Dataset extract —
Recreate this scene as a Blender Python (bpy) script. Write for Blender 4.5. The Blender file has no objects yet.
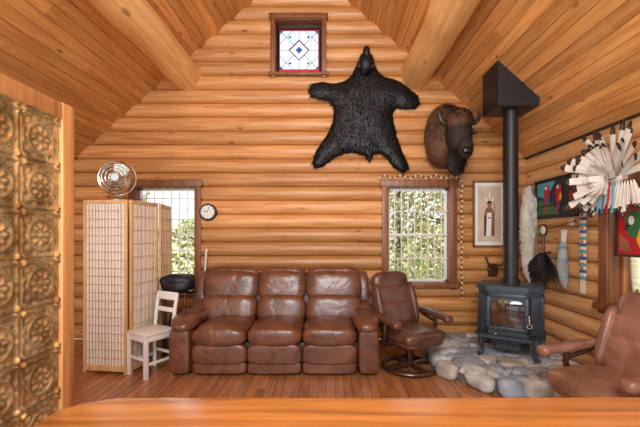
import bpy, bmesh, math, random
from mathutils import Vector, Matrix, Euler, noise
from mathutils.geometry import delaunay_2d_cdt
R=random.Random(7)
sc=bpy.context.scene
try:
    sc.view_settings.view_transform='Standard'
    sc.view_settings.look='None'
except Exception: pass
F=360.0; CH=1.5
XL,XR,YB=-3.64,2.79,5.14
XA,ZA,ZE=-0.43,5.46,2.60
SL=(ZA-ZE)/(XR-XA)
def px(x,y,Y): return Vector(((x-330)*Y/F,Y,CH-(y-235)*Y/F))
def C(r,g,b):
    def l(c):
        c/=255.0
        return c/12.92 if c<=.04045 else ((c+.055)/1.055)**2.4
    return (l(r),l(g),l(b),1)
# ---------------- materials
def nm(name):
    m=bpy.data.materials.new(name); m.use_nodes=True
    nt=m.node_tree; b=nt.nodes['Principled BSDF']
    return m,nt,b
def N(nt,t,**k):
    n=nt.nodes.new(t)
    for a,v in k.items(): setattr(n,a,v)
    return n
def plain(name,col,rough=.5,metal=0,bump=0,bscale=40,var=0,vscale=6,coat=0,spec=.5):
    m,nt,b=nm(name)
    b.inputs['Base Color'].default_value=col; b.inputs['Roughness'].default_value=rough
    b.inputs['Metallic'].default_value=metal; b.inputs['Coat Weight'].default_value=coat
    b.inputs['Specular IOR Level'].default_value=spec
    tc=N(nt,'ShaderNodeTexCoord')
    ns=N(nt,'ShaderNodeTexNoise'); ns.inputs['Scale'].default_value=vscale; ns.inputs['Detail'].default_value=4
    nt.links.new(tc.outputs['Object'],ns.inputs['Vector'])
    mr=N(nt,'ShaderNodeMapRange'); mr.inputs[1].default_value=.3; mr.inputs[2].default_value=.7
    v=max(var,.04)
    mr.inputs[3].default_value=1-v; mr.inputs[4].default_value=1+v
    nt.links.new(ns.outputs[0],mr.inputs[0])
    mx=N(nt,'ShaderNodeVectorMath',operation='SCALE'); mx.inputs[0].default_value=col[:3]
    nt.links.new(mr.outputs[0],mx.inputs['Scale']); nt.links.new(mx.outputs[0],b.inputs['Base Color'])
    if bump:
        n2=N(nt,'ShaderNodeTexNoise'); n2.inputs['Scale'].default_value=bscale; n2.inputs['Detail'].default_value=5
        nt.links.new(tc.outputs['Object'],n2.inputs['Vector'])
        bp=N(nt,'ShaderNodeBump'); bp.inputs['Strength'].default_value=bump; bp.inputs['Distance'].default_value=.02
        nt.links.new(n2.outputs[0],bp.inputs['Height']); nt.links.new(bp.outputs[0],b.inputs['Normal'])
    return m
def wood(name,c1,c2,axis='X',rough=.45,knots=True,coat=.15,rv=.22,kn=(2.2,5.5),knc=None,tone=.3):
    m,nt,b=nm(name); L=nt.links.new
    tc=N(nt,'ShaderNodeTexCoord'); at=N(nt,'ShaderNodeAttribute',attribute_name='rnd')
    off=N(nt,'ShaderNodeVectorMath',operation='SCALE'); off.inputs['Scale'].default_value=37.0
    L(at.outputs['Color'],off.inputs[0])
    ad=N(nt,'ShaderNodeVectorMath',operation='ADD'); L(tc.outputs['Object'],ad.inputs[0]); L(off.outputs[0],ad.inputs[1])
    i='XYZ'.index(axis)
    mp=N(nt,'ShaderNodeMapping'); s=[14,14,14]; s[i]=.8; mp.inputs['Scale'].default_value=s; L(ad.outputs[0],mp.inputs[0])
    ns=N(nt,'ShaderNodeTexNoise'); ns.inputs['Scale'].default_value=1.6; ns.inputs['Detail'].default_value=7; ns.inputs['Distortion'].default_value=.7
    L(mp.outputs[0],ns.inputs['Vector'])
    cr=N(nt,'ShaderNodeValToRGB'); cr.color_ramp.elements[0].position=.30; cr.color_ramp.elements[0].color=c1
    cr.color_ramp.elements[1].position=.66; cr.color_ramp.elements[1].color=c2; L(ns.outputs[0],cr.inputs[0])
    n3=N(nt,'ShaderNodeTexNoise'); n3.inputs['Scale'].default_value=1.3; L(ad.outputs[0],n3.inputs['Vector'])
    sep=N(nt,'ShaderNodeSeparateColor'); L(at.outputs['Color'],sep.inputs[0])
    a1=N(nt,'ShaderNodeMath',operation='MULTIPLY_ADD'); L(sep.outputs[0],a1.inputs[0]); a1.inputs[1].default_value=rv*2; a1.inputs[2].default_value=1-rv-tone/2
    a2=N(nt,'ShaderNodeMath',operation='MULTIPLY_ADD'); L(n3.outputs[0],a2.inputs[0]); a2.inputs[1].default_value=tone; L(a1.outputs[0],a2.inputs[2])
    sc_=N(nt,'ShaderNodeVectorMath',operation='SCALE'); L(cr.outputs[0],sc_.inputs[0]); L(a2.outputs[0],sc_.inputs['Scale'])
    out=sc_.outputs[0]
    if knots:
        m2=N(nt,'ShaderNodeMapping'); s=[kn[1]]*3; s[i]=kn[0]; m2.inputs['Scale'].default_value=s; L(ad.outputs[0],m2.inputs[0])
        vo=N(nt,'ShaderNodeTexVoronoi'); vo.inputs['Scale'].default_value=1; L(m2.outputs[0],vo.inputs['Vector'])
        r=N(nt,'ShaderNodeMapRange',interpolation_type='SMOOTHSTEP'); r.inputs[1].default_value=.04; r.inputs[2].default_value=.14
        r.inputs[3].default_value=.8; r.inputs[4].default_value=0; L(vo.outputs['Distance'],r.inputs[0])
        mx=N(nt,'ShaderNodeMix',data_type='RGBA'); L(r.outputs[0],mx.inputs[0]); L(out,mx.inputs[6]); mx.inputs[7].default_value=knc or C(104,60,28)
        out=mx.outputs[2]
    L(out,b.inputs['Base Color'])
    b.inputs['Roughness'].default_value=rough; b.inputs['Coat Weight'].default_value=coat; b.inputs['Coat Roughness'].default_value=.25
    bp=N(nt,'ShaderNodeBump'); bp.inputs['Strength'].default_value=.15; bp.inputs['Distance'].default_value=.01
    L(ns.outputs[0],bp.inputs['Height']); L(bp.outputs[0],b.inputs['Normal'])
    return m
def leather(name,col,rough=.36):
    m,nt,b=nm(name); L=nt.links.new
    tc=N(nt,'ShaderNodeTexCoord')
    n1=N(nt,'ShaderNodeTexNoise'); n1.inputs['Scale'].default_value=6; n1.inputs['Detail'].default_value=3; n1.inputs['Distortion'].default_value=.8
    n2=N(nt,'ShaderNodeTexVoronoi'); n2.inputs['Scale'].default_value=160
    L(tc.outputs['Object'],n1.inputs['Vector']); L(tc.outputs['Object'],n2.inputs['Vector'])
    cr=N(nt,'ShaderNodeValToRGB'); cr.color_ramp.elements[0].position=.35; cr.color_ramp.elements[0].color=tuple(c*.7 for c in col[:3])+(1,)
    cr.color_ramp.elements[1].position=.7; cr.color_ramp.elements[1].color=tuple(c*1.3 for c in col[:3])+(1,)
    L(n1.outputs[0],cr.inputs[0]); L(cr.outputs[0],b.inputs['Base Color'])
    b1=N(nt,'ShaderNodeBump'); b1.inputs['Strength'].default_value=.4; b1.inputs['Distance'].default_value=.04; L(n1.outputs[0],b1.inputs['Height'])
    b2=N(nt,'ShaderNodeBump'); b2.inputs['Strength'].default_value=.1; b2.inputs['Distance'].default_value=.003; L(n2.outputs['Distance'],b2.inputs['Height']); L(b1.outputs[0],b2.inputs['Normal'])
    L(b2.outputs[0],b.inputs['Normal'])
    b.inputs['Roughness'].default_value=rough; b.inputs['Coat Weight'].default_value=.25; b.inputs['Coat Roughness'].default_value=.3
    return m
def glassy(name,col=(1,1,1,1),gl=.06):
    m=bpy.data.materials.new(name); m.use_nodes=True; nt=m.node_tree; nt.nodes.clear()
    o=N(nt,'ShaderNodeOutputMaterial'); t=N(nt,'ShaderNodeBsdfTransparent'); t.inputs[0].default_value=col
    g=N(nt,'ShaderNodeBsdfGlossy'); g.inputs['Roughness'].default_value=.03
    lw=N(nt,'ShaderNodeFresnel'); lw.inputs[0].default_value=1.3
    x=N(nt,'ShaderNodeMixShader'); nt.links.new(lw.outputs[0],x.inputs[0]); nt.links.new(t.outputs[0],x.inputs[1]); nt.links.new(g.outputs[0],x.inputs[2]); nt.links.new(x.outputs[0],o.inputs[0])
    return m
M_log=wood('log_pine',C(184,122,66),C(218,164,104),'X',rv=.2)
M_logY=wood('log_pine_side',C(192,136,82),C(226,180,126),'Y',rv=.18)
M_ceil=wood('ceiling_pine',C(184,122,60),C(220,162,96),'Y',rv=.22,kn=(2.4,6.5))
M_floor=wood('floor_fir',C(142,92,56),C(186,128,84),'Y',rough=.22,knots=False,coat=.4,rv=.16)
M_beam=wood('beam_log',C(226,166,94),C(246,204,140),'Y',rv=.05,kn=(1.3,3),tone=.25)
M_trim=wood('trim_wood',C(104,62,36),C(146,94,56),'Z',rv=.1,knots=False)
M_trimO=wood('trim_orange',C(156,102,56),C(194,138,82),'Z',rv=.1,knots=False)
M_slab=wood('slab_varnished',C(138,80,32),C(200,128,58),'X',rough=.24,coat=.5,rv=.05,kn=(1,2.2),tone=.7)
M_screenw=wood('screen_wood',C(190,150,106),C(222,184,136),'Z',knots=False,rv=.1)
M_dkw=wood('dark_wood',C(42,22,14),C(70,40,26),'X',rough=.3,knots=False,rv=.1,coat=.4)
M_leath=leather('sofa_leather',C(106,66,47),.3)
M_leath2=leather('recliner_leather',C(94,62,48),.34)
M_leath3=leather('recliner_leather_tan',C(142,102,82),.34)
M_seam=plain('leather_dark',C(58,36,28),.45)
M_black=plain('black_iron',C(26,27,30),.45,bump=.1,bscale=120)
M_stove=plain('stove_iron',C(62,74,84),.42,metal=.3,bump=.1,bscale=150)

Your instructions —
Look through the data above. Copy every line with the string "scene" in it.

Answer to this exercise —
Recreate this scene as a Blender Python (bpy) script. Write for Blender 4.5. The Blender file has no objects yet.
sc=bpy.context.scene